Write out the listing below exactly, and omit any images you find in it.
━━━
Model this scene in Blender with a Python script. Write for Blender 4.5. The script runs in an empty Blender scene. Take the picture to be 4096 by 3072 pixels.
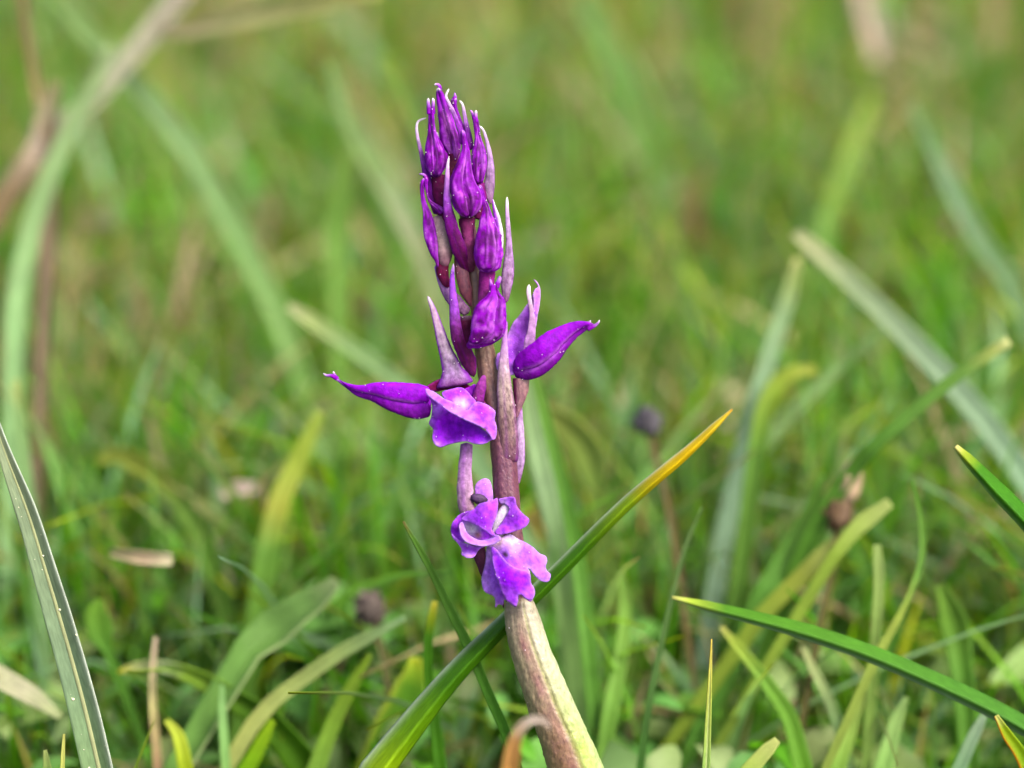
import bpy, math, random
import numpy as np
from mathutils import Vector, noise as mnoise
from mathutils.geometry import delaunay_2d_cdt

random.seed(7)
rng = np.random.default_rng(11)
S = bpy.context.scene
COL = S.collection

# ------------------------------------------------------------------ camera
PITCH = math.radians(29.0)
FOCUS = 0.40                    # metres from the lens to the flower spike
FRAME_W = 0.15                  # width of what is in focus
FWD = np.array([0.0, math.cos(PITCH), -math.sin(PITCH)])
UPV = np.array([0.0, math.sin(PITCH), math.cos(PITCH)])
RGT = np.array([1.0, 0.0, 0.0])
CAM_H = 0.286
CAM = np.array([0.0, -FOCUS * math.cos(PITCH), CAM_H])
cd = bpy.data.cameras.new('camera')
cam = bpy.data.objects.new('camera', cd)
COL.objects.link(cam)
cam.location = CAM
cam.rotation_euler = (math.pi / 2 - PITCH, 0, 0)
cd.sensor_width = 36.0
cd.lens = 36.0 * FOCUS / FRAME_W
cd.clip_start = 0.01
cd.clip_end = 200.0
cd.dof.use_dof = True
cd.dof.focus_distance = FOCUS
cd.dof.aperture_fstop = 6.4
S.camera = cam

# ------------------------------------------------------------------ sky, sun, exposure
SUN_EL, SUN_AZ = math.radians(58), math.radians(115)     # azimuth clockwise from +Y
w = bpy.data.worlds.new('World')
S.world = w
w.use_nodes = True
nt = w.node_tree
nt.nodes.clear()
sky = nt.nodes.new('ShaderNodeTexSky')
sky.sky_type = 'NISHITA'
sky.sun_disc = False
sky.sun_elevation = SUN_EL
sky.sun_rotation = SUN_AZ
sky.air_density = 0.6
sky.dust_density = 6.0
sky.ozone_density = 0.3
bg = nt.nodes.new('ShaderNodeBackground')
bg.inputs['Strength'].default_value = 0.125
wo = nt.nodes.new('ShaderNodeOutputWorld')
nt.links.new(sky.outputs[0], bg.inputs['Color'])
nt.links.new(bg.outputs[0], wo.inputs['Surface'])
sd = bpy.data.lights.new('sun', 'SUN')
sd.energy = 1.5
sd.angle = math.radians(22)
sd.color = (1.0, 0.95, 0.87)
sun = bpy.data.objects.new('sun', sd)
COL.objects.link(sun)
sv = Vector((math.sin(SUN_AZ) * math.cos(SUN_EL), math.cos(SUN_AZ) * math.cos(SUN_EL), math.sin(SUN_EL)))
sun.rotation_euler = sv.to_track_quat('Z', 'Y').to_euler()
S.view_settings.view_transform = 'Standard'
S.view_settings.look = 'None'
S.view_settings.gamma = 1.0
S.view_settings.use_curve_mapping = False
S.view_settings.exposure = 2.10

# ------------------------------------------------------------------ helpers
PXM = FRAME_W / 4096.0          # metres per photo pixel at the focus distance


def P(px, py, d=0.0):
    """Photo pixel(s) at d millimetres behind the focus distance -> world point(s)."""
    px, py, d = np.broadcast_arrays(np.asarray(px, float), np.asarray(py, float), np.asarray(d, float))
    D = FOCUS + d / 1000.0
    k = PXM * D / FOCUS
    x, y = (px - 2048.0) * k, (1536.0 - py) * k
    return CAM + x[..., None] * RGT + y[..., None] * UPV + D[..., None] * FWD


K_ALB = 0.50


def C(r, g, b):
    """A colour as seen in the photo (0-255) -> albedo."""
    v = np.array([r, g, b], float) / 255.0
    return np.where(v <= 0.04045, v / 12.92, ((v + 0.055) / 1.055) ** 2.4) * K_ALB


def grad(t, stops):
    t = np.asarray(t, float)
    xs = [s[0] for s in stops]
    cs = np.array([s[1] for s in stops], float)
    return np.stack([np.interp(t, xs, cs[:, k]) for k in range(cs.shape[1])], axis=-1)


def lerp(a, b, f):
    f = np.clip(np.asarray(f, float), 0, 1)[..., None]
    return a * (1 - f) + b * f


def sstep(a, b, x):
    t = np.clip((np.asarray(x, float) - a) / (b - a), 0, 1)
    return t * t * (3 - 2 * t)


def spl(pts, n):
    """Catmull-Rom through pts (any dimension), n samples even in chord length."""
    p = np.asarray(pts, float)
    if len(p) == 2:
        return p[0] + (p[1] - p[0]) * np.linspace(0, 1, n)[:, None]
    q = np.vstack([2 * p[0] - p[1], p, 2 * p[-1] - p[-2]])
    out = []
    for i in range(1, len(q) - 2):
        t = np.linspace(0, 1, 12, endpoint=False)[:, None]
        a, b, c, e = q[i - 1], q[i], q[i + 1], q[i + 2]
        out.append(0.5 * (2 * b + (c - a) * t + (2 * a - 5 * b + 4 * c - e) * t ** 2 + (3 * b - a - 3 * c + e) * t ** 3))
    out = np.vstack(out + [p[-1:]])
    s = np.concatenate([[0], np.cumsum(np.linalg.norm(np.diff(out[:, :2] if out.shape[1] > 2 and False else out, axis=0), axis=1))])
    u = np.linspace(0, s[-1], n)
    return np.stack([np.interp(u, s, out[:, k]) for k in range(out.shape[1])], axis=1)


def nz(pts, scale, seed=0.0):
    return np.array([mnoise.noise(Vector((p[0] * scale + seed, p[1] * scale - seed, (p[2] if len(p) > 2 else 0.0) * scale + 2.3 * seed))) for p in pts])


ORIGIN = {}


def empty(name, loc, parent=None):
    o = bpy.data.objects.new(name, None)
    o.empty_display_size = 0.005
    COL.objects.link(o)
    if parent is not None:
        o.parent = parent
        ORIGIN[o.name] = ORIGIN[parent.name]
    else:
        o.location = loc
        ORIGIN[o.name] = np.array(loc, float)
    return o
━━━
Exercise answer:
Model this scene in Blender with a Python script. Write for Blender 4.5. The script runs in an empty Blender scene. Take the picture to be 4096 by 3072 pixels.
import bpy, math, random
import numpy as np
from mathutils import Vector, noise as mnoise
from mathutils.geometry import delaunay_2d_cdt

random.seed(7)
rng = np.random.default_rng(11)
S = bpy.context.scene
COL = S.collection

# ------------------------------------------------------------------ camera
PITCH = math.radians(29.0)
FOCUS = 0.40                    # metres from the lens to the flower spike
FRAME_W = 0.15                  # width of what is in focus
FWD = np.array([0.0, math.cos(PITCH), -math.sin(PITCH)])
UPV = np.array([0.0, math.sin(PITCH), math.cos(PITCH)])
RGT = np.array([1.0, 0.0, 0.0])
CAM_H = 0.286
CAM = np.array([0.0, -FOCUS * math.cos(PITCH), CAM_H])
cd = bpy.data.cameras.new('camera')
cam = bpy.data.objects.new('camera', cd)
COL.objects.link(cam)
cam.location = CAM
cam.rotation_euler = (math.pi / 2 - PITCH, 0, 0)
cd.sensor_width = 36.0
cd.lens = 36.0 * FOCUS / FRAME_W
cd.clip_start = 0.01
cd.clip_end = 200.0
cd.dof.use_dof = True
cd.dof.focus_distance = FOCUS
cd.dof.aperture_fstop = 6.4
S.camera = cam

# ------------------------------------------------------------------ sky, sun, exposure
SUN_EL, SUN_AZ = math.radians(58), math.radians(115)     # azimuth clockwise from +Y
w = bpy.data.worlds.new('World')
S.world = w
w.use_nodes = True
nt = w.node_tree
nt.nodes.clear()
sky = nt.nodes.new('ShaderNodeTexSky')
sky.sky_type = 'NISHITA'
sky.sun_disc = False
sky.sun_elevation = SUN_EL
sky.sun_rotation = SUN_AZ
sky.air_density = 0.6
sky.dust_density = 6.0
sky.ozone_density = 0.3
bg = nt.nodes.new('ShaderNodeBackground')
bg.inputs['Strength'].default_value = 0.125
wo = nt.nodes.new('ShaderNodeOutputWorld')
nt.links.new(sky.outputs[0], bg.inputs['Color'])
nt.links.new(bg.outputs[0], wo.inputs['Surface'])
sd = bpy.data.lights.new('sun', 'SUN')
sd.energy = 1.5
sd.angle = math.radians(22)
sd.color = (1.0, 0.95, 0.87)
sun = bpy.data.objects.new('sun', sd)
COL.objects.link(sun)
sv = Vector((math.sin(SUN_AZ) * math.cos(SUN_EL), math.cos(SUN_AZ) * math.cos(SUN_EL), math.sin(SUN_EL)))
sun.rotation_euler = sv.to_track_quat('Z', 'Y').to_euler()
S.view_settings.view_transform = 'Standard'
S.view_settings.look = 'None'
S.view_settings.gamma = 1.0
S.view_settings.use_curve_mapping = False
S.view_settings.exposure = 2.10

# ------------------------------------------------------------------ helpers
PXM = FRAME_W / 4096.0          # metres per photo pixel at the focus distance


def P(px, py, d=0.0):
    """Photo pixel(s) at d millimetres behind the focus distance -> world point(s)."""
    px, py, d = np.broadcast_arrays(np.asarray(px, float), np.asarray(py, float), np.asarray(d, float))
    D = FOCUS + d / 1000.0
    k = PXM * D / FOCUS
    x, y = (px - 2048.0) * k, (1536.0 - py) * k
    return CAM + x[..., None] * RGT + y[..., None] * UPV + D[..., None] * FWD


K_ALB = 0.50


def C(r, g, b):
    """A colour as seen in the photo (0-255) -> albedo."""
    v = np.array([r, g, b], float) / 255.0
    return np.where(v <= 0.04045, v / 12.92, ((v + 0.055) / 1.055) ** 2.4) * K_ALB


def grad(t, stops):
    t = np.asarray(t, float)
    xs = [s[0] for s in stops]
    cs = np.array([s[1] for s in stops], float)
    return np.stack([np.interp(t, xs, cs[:, k]) for k in range(cs.shape[1])], axis=-1)


def lerp(a, b, f):
    f = np.clip(np.asarray(f, float), 0, 1)[..., None]
    return a * (1 - f) + b * f


def sstep(a, b, x):
    t = np.clip((np.asarray(x, float) - a) / (b - a), 0, 1)
    return t * t * (3 - 2 * t)


def spl(pts, n):
    """Catmull-Rom through pts (any dimension), n samples even in chord length."""
    p = np.asarray(pts, float)
    if len(p) == 2:
        return p[0] + (p[1] - p[0]) * np.linspace(0, 1, n)[:, None]
    q = np.vstack([2 * p[0] - p[1], p, 2 * p[-1] - p[-2]])
    out = []
    for i in range(1, len(q) - 2):
        t = np.linspace(0, 1, 12, endpoint=False)[:, None]
        a, b, c, e = q[i - 1], q[i], q[i + 1], q[i + 2]
        out.append(0.5 * (2 * b + (c - a) * t + (2 * a - 5 * b + 4 * c - e) * t ** 2 + (3 * b - a - 3 * c + e) * t ** 3))
    out = np.vstack(out + [p[-1:]])
    s = np.concatenate([[0], np.cumsum(np.linalg.norm(np.diff(out[:, :2] if out.shape[1] > 2 and False else out, axis=0), axis=1))])
    u = np.linspace(0, s[-1], n)
    return np.stack([np.interp(u, s, out[:, k]) for k in range(out.shape[1])], axis=1)


def nz(pts, scale, seed=0.0):
    return np.array([mnoise.noise(Vector((p[0] * scale + seed, p[1] * scale - seed, (p[2] if len(p) > 2 else 0.0) * scale + 2.3 * seed))) for p in pts])


ORIGIN = {}


def empty(name, loc, parent=None):
    o = bpy.data.objects.new(name, None)
    o.empty_display_size = 0.005
    COL.objects.link(o)
    if parent is not None:
        o.parent = parent
        ORIGIN[o.name] = ORIGIN[parent.name]
    else:
        o.location = loc
        ORIGIN[o.name] = np.array(loc, float)
    return o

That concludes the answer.